Die Kirche des Jahres 2000 steht unter besonderen Vorzeichen. Die Menschen in Nord und Süd unserer Erdkugel werden sich bewußt, daß sie den gleichen Aufgaben und drängenden Problemen gegenübertreten: der Lösung des Problems der Armut von zwei Dritteln der Erdbewohner und der Rettung der Schöpfung vor der Zerstörung. In diesen „Zeichen der Zeit“ ereignet sich heute die Menschwerdung Gottes in seiner Welt.

Eine Kirche aus der Dritten Welt, die Kirche Lateinamerikas, hat aus ihrer leidvollen Situation einen Weg gezeigt, wie die Weltkirche die Zeichen der Zeit im Sinne des Evangeliums zum Heile wenden kann.

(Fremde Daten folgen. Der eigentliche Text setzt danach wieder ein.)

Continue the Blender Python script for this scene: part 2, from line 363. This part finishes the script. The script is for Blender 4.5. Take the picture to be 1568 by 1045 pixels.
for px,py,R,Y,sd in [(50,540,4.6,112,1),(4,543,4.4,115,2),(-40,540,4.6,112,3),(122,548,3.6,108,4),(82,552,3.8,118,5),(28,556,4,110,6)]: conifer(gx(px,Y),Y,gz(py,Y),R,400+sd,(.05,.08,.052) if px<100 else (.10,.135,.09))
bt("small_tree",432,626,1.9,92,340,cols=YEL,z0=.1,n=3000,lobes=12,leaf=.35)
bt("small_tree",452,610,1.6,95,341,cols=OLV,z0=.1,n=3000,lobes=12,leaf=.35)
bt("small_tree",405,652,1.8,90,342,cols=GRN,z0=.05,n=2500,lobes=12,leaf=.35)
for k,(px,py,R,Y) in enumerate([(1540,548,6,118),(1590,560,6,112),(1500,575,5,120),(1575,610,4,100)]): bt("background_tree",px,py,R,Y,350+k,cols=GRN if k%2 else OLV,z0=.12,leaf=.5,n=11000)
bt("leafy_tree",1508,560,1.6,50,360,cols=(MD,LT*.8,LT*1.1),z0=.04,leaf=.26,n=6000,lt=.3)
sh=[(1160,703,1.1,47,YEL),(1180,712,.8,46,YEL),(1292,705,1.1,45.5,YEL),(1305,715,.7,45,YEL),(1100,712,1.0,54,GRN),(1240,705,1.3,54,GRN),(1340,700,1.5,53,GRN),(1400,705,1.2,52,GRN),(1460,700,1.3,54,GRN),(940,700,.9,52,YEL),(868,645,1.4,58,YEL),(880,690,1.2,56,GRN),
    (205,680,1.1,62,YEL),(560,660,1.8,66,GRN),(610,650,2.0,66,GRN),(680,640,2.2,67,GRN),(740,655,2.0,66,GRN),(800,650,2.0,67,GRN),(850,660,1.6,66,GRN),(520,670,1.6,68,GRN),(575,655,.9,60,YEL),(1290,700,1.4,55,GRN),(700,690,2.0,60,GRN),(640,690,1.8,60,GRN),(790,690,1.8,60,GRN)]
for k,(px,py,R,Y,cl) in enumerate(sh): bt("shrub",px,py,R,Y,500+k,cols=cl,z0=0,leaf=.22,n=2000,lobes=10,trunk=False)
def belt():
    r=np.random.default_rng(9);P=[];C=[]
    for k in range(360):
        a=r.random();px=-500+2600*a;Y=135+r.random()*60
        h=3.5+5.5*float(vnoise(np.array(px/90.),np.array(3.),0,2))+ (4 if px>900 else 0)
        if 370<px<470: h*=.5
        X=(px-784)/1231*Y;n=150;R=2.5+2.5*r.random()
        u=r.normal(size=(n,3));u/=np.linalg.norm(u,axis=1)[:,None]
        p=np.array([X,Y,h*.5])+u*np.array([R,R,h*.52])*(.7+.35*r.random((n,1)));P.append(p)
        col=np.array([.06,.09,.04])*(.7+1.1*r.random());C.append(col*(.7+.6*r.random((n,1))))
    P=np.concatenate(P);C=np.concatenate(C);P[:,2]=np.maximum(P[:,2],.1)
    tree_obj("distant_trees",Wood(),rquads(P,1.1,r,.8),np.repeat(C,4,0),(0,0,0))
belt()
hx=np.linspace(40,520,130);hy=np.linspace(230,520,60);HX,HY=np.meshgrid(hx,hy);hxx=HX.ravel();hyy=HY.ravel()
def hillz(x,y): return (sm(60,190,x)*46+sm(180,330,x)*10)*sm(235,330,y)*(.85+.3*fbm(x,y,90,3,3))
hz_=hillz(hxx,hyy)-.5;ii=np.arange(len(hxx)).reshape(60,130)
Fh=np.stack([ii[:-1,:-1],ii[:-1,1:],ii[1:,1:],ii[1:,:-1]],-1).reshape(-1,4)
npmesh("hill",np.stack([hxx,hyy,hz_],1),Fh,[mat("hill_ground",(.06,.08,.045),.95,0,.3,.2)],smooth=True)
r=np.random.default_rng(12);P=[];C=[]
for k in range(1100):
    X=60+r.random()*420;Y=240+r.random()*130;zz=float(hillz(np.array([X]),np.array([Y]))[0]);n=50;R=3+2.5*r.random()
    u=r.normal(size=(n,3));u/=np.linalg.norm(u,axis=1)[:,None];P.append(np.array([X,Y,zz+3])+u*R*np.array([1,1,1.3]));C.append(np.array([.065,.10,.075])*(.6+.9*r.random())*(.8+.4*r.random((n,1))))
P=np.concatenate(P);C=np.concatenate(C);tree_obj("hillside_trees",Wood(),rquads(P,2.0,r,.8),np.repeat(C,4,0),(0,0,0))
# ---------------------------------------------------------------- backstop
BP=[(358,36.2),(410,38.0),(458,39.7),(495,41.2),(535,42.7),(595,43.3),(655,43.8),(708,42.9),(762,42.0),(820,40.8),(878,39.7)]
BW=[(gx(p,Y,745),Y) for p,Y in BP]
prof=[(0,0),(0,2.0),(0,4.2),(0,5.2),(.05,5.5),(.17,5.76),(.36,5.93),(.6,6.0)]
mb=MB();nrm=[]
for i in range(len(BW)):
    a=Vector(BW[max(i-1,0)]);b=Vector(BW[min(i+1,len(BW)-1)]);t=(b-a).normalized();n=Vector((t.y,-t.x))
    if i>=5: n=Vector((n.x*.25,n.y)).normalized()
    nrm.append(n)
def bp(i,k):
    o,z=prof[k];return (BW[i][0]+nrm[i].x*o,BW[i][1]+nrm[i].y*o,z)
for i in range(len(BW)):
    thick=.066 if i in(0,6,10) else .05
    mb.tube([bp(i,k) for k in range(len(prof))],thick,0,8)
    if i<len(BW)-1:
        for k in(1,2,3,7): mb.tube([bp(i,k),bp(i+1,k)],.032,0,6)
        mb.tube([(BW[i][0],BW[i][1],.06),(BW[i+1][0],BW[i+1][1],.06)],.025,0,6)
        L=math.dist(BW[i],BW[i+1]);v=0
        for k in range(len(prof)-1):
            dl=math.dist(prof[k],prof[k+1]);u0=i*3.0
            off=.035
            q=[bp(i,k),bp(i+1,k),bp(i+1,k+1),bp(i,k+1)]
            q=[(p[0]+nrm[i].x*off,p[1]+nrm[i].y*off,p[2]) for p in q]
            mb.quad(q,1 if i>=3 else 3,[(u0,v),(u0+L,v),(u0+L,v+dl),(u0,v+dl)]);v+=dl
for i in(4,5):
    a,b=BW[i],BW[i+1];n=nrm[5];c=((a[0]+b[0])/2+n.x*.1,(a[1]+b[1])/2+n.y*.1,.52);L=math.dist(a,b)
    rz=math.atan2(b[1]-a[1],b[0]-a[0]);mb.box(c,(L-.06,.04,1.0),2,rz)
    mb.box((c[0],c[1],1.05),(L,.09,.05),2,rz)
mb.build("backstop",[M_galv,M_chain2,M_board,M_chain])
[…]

Die Kirche besitzt kein Patentrezept, doch im Vertrauen auf die Botschaft des Evangeliums vermag sie auch heute, die Strukturen der Welt und die Herzen der Menschen umzuwandeln.

Das Evangelium hat in Lateinamerika, aber auch in Afrika und Asien Christen zu Gemeinden geformt, die wieder in einem urchristlichen Sinn das Wort Gottes leben und sich in ihrem Alltag von ihm leiten lassen. Sie erleben darin Befreiung von ungerechten Strukturen und umfassende menschliche Förderung.

Die befreiende Botschaft des Evangeliums muß die Menschen und Strukturen auch der abendländischen Welt durchdringen, damit der Geist Christi ein höchstnotwendiges Umdenken und neue Wertmaßstäbe bewirken kann. Nur so kann ein Klima entstehen, in welchem die Menschen bereit sind, die vorherrschende Weltordnung zu überdenken und die Welt auch zu retten.